Grand Avenue arts and small business district will be holding a street festival Saturday. The festival is a part of "Discover Phoenix," a series of events held by the Downtown campus to help students get acquainted with the area and local businesses. (Photo by Murphy Bannerman)
Grand Avenue arts and small business district will be holding a street festival Saturday.
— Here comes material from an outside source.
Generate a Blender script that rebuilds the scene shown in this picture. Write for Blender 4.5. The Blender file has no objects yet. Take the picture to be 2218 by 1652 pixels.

The festival is a part of "Discover Phoenix," a series of events held by the Downtown campus to help students get acquainted with the area and local businesses. (Photo by Murphy Bannerman)

Discover Phoenix, a series of events held by the Downtown campus to help students get acquainted with the area and local businesses, will feature the fourth annual Grand Avenue Festival on Saturday. (Photo by Murphy Bannerman)

The Downtown campus’s Discover Phoenix event series will feature the fourth annual Grand Avenue Festival for the first time in an effort to promote community involvement.

The free festival starts Saturday and will feature local businesses, art galleries and events along the Grand Avenue corridor stretching from 7th to 15th avenues.

Grand Avenue is more than a century old and houses some of Phoenix’s first buildings.

The road was built to connect Phoenix to Glendale, and is the only street that runs diagonally in the Phoenix metropolitan area.

A rail line constructed to follow Grand Avenue shortly after the road was built turned the West Valley into an industrial and agricultural area.

The Grand Avenue Merchants’ Association is hosting the event to promote the pedestrian-friendly arts and retail district while preserving the corridor’s unique history.

Keith Chandler, events and administration program coordinator for the Downtown campus, said he reached out to the Grand Avenue Merchants’ Association to get involved in the festival.

“We wanted to feature an event that was off the beaten path,” Chandler said. “Small businesses on Grand Avenue are pulling together to make the event happen.”

The festival will feature tours of historic commercial buildings and adaptive re-use buildings, live music performances by local bands and disc jockeys, craft fairs, art demonstrations and food vendors.

The Soul Invictus Gallery, 9 the Gallery and the Kooky Krafts Shop will all host fashion shows.

Matt Tomb has owned and operated Grand Avenue bar Bikini Lounge for two years.

Tomb said Grand Avenue businesses are mostly “mom-and-pop” stores.

“Grand Avenue is a quirky grassroots community,” Tomb said. “We really support the artists and small businesses around here.”

Tomb compared Grand Avenue to businesses along Roosevelt Row, which were not as popular 15 years ago as they are today.

Tomb said business has been stable even though Grand Avenue has not experienced the same revitalization as Roosevelt Row.

“Community loyalists are the ones that keep (Grand Avenue) going,” Tomb said.

Elizabeth Smith, outreach director at the Walter Cronkite School of Journalism and Mass Communication, said the goal of the Discover Phoenix series is to provide a variety of events that appeal to a broad range of students.

“There are tons of things for students to do in downtown Phoenix, but there is an awareness problem,” Smith said. “We wanted students to experience the different areas of downtown.”

More information on the Grand Avenue Festival and additional upcoming Discover Phoenix events can be found through the Urban Devil app, or at urbandevil.asu.edu.

The event starts at 11 a.m. and provides free parking and courtesy pedal cabs.